# Records to process start

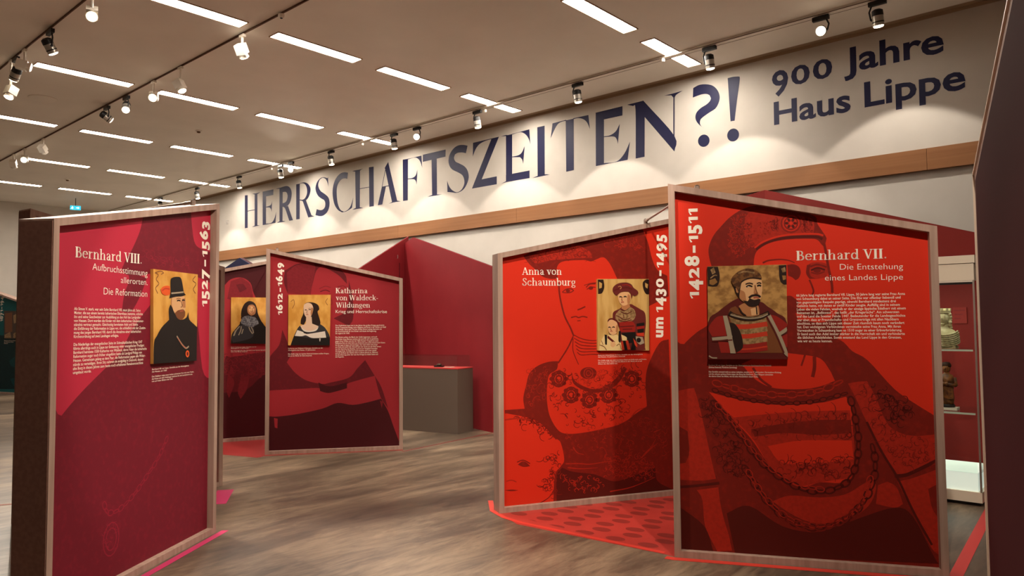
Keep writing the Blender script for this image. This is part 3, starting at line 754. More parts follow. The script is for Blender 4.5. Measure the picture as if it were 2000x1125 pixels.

# Records to process end
# Records to process start

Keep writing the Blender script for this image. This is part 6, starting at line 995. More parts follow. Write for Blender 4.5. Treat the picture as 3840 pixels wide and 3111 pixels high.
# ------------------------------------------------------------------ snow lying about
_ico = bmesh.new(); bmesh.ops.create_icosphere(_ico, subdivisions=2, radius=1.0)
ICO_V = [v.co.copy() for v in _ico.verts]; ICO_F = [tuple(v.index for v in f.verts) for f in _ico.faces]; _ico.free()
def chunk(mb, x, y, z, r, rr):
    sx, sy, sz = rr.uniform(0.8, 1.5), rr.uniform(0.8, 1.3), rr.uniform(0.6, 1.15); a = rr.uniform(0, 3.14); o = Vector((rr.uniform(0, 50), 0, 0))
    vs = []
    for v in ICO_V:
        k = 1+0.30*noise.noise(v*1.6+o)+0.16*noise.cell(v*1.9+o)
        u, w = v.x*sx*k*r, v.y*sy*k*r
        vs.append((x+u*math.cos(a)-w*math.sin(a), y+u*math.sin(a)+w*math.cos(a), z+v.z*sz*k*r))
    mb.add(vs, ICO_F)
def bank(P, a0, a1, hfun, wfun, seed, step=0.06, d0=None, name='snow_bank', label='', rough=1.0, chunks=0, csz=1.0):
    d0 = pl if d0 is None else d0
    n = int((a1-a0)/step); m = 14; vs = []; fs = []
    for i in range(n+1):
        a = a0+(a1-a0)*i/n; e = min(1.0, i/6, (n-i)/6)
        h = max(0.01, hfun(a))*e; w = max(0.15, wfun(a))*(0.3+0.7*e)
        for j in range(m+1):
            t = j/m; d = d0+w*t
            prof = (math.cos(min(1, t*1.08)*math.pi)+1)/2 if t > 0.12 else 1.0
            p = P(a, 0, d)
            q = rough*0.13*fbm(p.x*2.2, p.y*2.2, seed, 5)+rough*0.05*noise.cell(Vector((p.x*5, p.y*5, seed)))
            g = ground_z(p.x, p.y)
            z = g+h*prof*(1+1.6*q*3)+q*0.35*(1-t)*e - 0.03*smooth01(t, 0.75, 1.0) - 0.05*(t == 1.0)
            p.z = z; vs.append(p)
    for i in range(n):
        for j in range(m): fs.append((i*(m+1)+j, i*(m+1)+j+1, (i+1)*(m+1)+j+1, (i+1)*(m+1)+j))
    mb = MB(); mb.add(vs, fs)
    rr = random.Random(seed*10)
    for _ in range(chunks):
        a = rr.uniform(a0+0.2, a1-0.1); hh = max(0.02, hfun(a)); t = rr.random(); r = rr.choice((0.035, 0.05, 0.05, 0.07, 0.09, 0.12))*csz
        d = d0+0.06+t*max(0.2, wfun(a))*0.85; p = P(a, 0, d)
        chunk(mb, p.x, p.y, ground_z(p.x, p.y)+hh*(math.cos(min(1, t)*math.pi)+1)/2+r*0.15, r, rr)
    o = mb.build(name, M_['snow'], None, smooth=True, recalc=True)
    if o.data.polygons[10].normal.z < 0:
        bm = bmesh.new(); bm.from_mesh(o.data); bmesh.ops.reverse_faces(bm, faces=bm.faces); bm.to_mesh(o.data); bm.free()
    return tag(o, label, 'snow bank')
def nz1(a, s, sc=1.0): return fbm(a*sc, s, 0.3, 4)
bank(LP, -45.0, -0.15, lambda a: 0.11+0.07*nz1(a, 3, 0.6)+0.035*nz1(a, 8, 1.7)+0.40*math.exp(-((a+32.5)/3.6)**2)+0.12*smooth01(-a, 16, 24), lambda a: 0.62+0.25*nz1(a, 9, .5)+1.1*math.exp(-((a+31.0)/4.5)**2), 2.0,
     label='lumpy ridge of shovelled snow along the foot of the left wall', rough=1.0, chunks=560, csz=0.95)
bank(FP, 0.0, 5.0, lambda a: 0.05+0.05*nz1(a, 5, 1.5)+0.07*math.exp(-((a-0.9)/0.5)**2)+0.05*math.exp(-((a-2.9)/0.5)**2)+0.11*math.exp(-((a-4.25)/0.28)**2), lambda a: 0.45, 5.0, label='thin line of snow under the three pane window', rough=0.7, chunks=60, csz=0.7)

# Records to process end
# Records to process start

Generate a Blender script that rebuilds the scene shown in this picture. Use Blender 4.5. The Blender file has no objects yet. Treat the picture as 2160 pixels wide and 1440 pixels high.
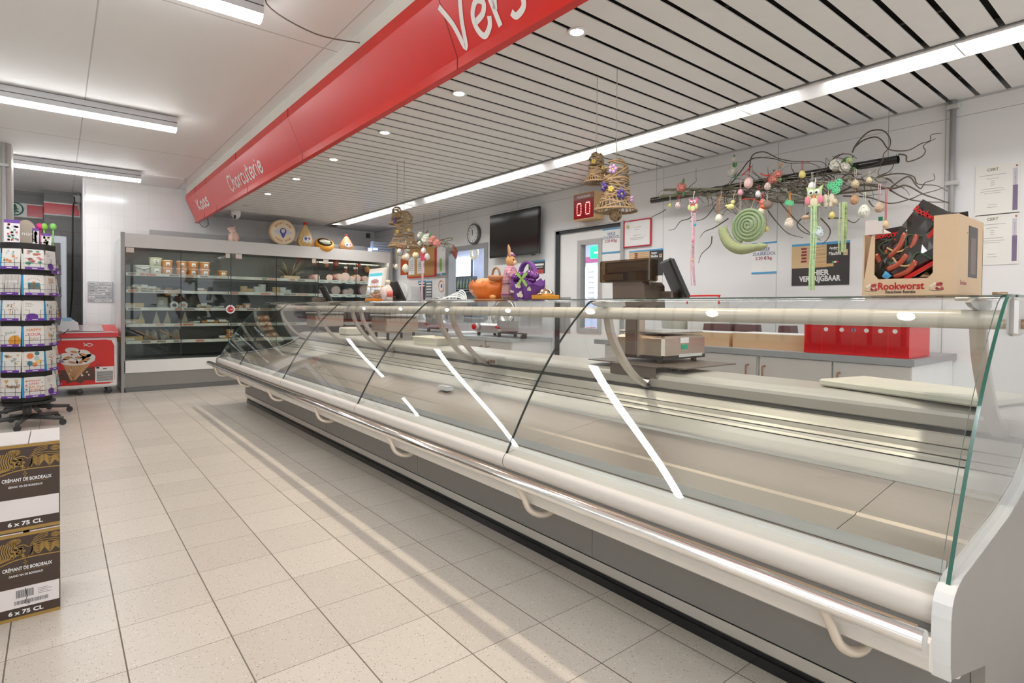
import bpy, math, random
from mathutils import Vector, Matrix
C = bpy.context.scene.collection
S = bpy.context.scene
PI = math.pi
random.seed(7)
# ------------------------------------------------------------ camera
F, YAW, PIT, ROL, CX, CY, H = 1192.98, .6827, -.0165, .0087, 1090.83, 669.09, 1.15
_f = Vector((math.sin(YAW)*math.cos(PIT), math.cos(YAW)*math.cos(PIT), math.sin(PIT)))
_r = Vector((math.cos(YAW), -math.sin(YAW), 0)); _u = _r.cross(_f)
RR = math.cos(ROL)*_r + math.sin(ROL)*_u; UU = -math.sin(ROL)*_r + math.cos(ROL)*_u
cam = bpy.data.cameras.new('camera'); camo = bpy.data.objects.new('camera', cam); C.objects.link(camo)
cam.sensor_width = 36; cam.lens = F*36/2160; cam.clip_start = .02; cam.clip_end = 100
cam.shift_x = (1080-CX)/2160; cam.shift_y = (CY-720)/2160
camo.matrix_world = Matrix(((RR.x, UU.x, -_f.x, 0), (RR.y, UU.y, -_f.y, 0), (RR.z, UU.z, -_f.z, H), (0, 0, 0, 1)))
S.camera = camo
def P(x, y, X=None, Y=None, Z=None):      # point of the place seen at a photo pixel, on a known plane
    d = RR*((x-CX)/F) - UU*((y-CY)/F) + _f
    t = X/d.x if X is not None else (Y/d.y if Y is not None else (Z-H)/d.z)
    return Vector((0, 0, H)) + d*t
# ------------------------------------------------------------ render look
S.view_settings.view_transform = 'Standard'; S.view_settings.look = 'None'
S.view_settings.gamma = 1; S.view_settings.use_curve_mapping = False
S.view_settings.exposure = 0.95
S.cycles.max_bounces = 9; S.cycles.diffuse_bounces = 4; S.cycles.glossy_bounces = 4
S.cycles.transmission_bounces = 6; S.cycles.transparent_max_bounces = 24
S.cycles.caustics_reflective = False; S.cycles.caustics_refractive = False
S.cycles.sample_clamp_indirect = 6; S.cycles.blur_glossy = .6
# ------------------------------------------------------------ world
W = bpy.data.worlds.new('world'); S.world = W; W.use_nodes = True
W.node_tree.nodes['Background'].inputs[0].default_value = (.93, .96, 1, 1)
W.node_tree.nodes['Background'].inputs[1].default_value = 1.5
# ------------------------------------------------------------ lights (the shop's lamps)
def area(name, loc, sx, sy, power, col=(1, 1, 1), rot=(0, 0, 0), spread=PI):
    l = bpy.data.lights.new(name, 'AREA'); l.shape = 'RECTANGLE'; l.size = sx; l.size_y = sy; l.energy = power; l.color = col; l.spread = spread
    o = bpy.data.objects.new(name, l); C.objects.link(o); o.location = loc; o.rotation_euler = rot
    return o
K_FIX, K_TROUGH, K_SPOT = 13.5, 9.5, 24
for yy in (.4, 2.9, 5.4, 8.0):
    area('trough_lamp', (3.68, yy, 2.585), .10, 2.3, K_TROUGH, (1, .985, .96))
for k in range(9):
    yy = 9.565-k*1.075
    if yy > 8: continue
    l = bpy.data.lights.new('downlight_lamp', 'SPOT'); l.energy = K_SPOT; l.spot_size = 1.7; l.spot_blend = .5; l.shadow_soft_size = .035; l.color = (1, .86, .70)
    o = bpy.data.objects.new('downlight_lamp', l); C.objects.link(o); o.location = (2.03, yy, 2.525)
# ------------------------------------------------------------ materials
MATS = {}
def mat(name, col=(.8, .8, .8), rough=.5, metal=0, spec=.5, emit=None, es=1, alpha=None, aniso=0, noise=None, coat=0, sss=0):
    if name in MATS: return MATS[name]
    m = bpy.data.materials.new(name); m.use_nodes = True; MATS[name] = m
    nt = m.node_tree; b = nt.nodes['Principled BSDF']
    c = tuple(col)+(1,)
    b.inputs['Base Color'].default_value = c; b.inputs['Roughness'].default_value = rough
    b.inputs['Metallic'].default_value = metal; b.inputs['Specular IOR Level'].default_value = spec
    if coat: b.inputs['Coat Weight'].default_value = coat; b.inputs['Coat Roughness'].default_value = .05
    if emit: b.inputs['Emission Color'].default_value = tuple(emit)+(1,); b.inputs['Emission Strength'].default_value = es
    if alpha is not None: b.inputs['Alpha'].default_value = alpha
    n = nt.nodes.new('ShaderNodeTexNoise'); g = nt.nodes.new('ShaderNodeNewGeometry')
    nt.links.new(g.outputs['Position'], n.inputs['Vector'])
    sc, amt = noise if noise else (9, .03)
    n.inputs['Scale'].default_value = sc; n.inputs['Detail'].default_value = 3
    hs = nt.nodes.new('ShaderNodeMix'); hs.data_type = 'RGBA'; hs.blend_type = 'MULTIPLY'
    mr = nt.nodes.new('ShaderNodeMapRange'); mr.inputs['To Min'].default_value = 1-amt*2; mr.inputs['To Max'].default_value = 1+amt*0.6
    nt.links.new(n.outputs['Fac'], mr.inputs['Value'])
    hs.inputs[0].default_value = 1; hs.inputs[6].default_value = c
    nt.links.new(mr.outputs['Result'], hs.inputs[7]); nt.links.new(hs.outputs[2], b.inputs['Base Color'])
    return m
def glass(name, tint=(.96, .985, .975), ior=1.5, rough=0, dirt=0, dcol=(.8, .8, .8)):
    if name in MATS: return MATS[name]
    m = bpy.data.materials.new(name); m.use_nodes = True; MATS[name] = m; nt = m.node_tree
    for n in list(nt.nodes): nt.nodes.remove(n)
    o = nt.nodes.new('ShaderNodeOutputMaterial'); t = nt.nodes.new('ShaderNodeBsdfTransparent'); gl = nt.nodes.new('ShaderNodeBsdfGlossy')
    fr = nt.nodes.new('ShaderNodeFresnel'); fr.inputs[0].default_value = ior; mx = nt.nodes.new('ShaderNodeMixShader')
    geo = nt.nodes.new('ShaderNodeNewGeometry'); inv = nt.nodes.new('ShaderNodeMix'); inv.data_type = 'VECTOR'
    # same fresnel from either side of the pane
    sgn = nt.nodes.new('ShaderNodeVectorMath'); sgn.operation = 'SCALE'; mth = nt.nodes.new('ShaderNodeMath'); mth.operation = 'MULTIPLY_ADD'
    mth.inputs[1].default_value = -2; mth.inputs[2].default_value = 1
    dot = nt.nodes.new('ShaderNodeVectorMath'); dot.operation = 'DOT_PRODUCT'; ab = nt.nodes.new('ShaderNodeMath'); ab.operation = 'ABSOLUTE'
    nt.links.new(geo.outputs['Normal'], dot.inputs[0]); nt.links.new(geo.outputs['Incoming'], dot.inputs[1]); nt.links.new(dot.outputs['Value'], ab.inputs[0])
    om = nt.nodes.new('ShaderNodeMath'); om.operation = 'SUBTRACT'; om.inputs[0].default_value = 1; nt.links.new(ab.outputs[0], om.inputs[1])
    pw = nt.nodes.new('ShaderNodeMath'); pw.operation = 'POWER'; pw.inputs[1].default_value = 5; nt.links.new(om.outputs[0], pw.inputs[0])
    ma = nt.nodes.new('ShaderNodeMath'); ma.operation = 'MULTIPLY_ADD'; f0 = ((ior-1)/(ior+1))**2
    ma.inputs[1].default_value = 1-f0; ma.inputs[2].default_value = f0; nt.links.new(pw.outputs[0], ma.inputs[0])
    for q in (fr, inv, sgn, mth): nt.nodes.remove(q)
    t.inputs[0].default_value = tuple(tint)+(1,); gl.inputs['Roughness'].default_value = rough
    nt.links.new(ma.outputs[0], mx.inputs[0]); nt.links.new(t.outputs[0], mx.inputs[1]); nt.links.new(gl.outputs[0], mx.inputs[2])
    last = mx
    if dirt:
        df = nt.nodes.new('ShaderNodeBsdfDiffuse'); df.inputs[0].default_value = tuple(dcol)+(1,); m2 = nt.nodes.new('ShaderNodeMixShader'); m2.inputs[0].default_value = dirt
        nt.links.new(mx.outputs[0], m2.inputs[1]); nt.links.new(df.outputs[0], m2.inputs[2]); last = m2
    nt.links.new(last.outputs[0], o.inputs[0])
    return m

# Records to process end

- Written instruction -
Copy every line of the data that holds the string "scene".

- In response -
Generate a Blender script that rebuilds the scene shown in this picture. Use Blender 4.5. The Blender file has no objects yet. Treat the picture as 2160 pixels wide and 1440 pixels high.
C = bpy.context.scene.collection
S = bpy.context.scene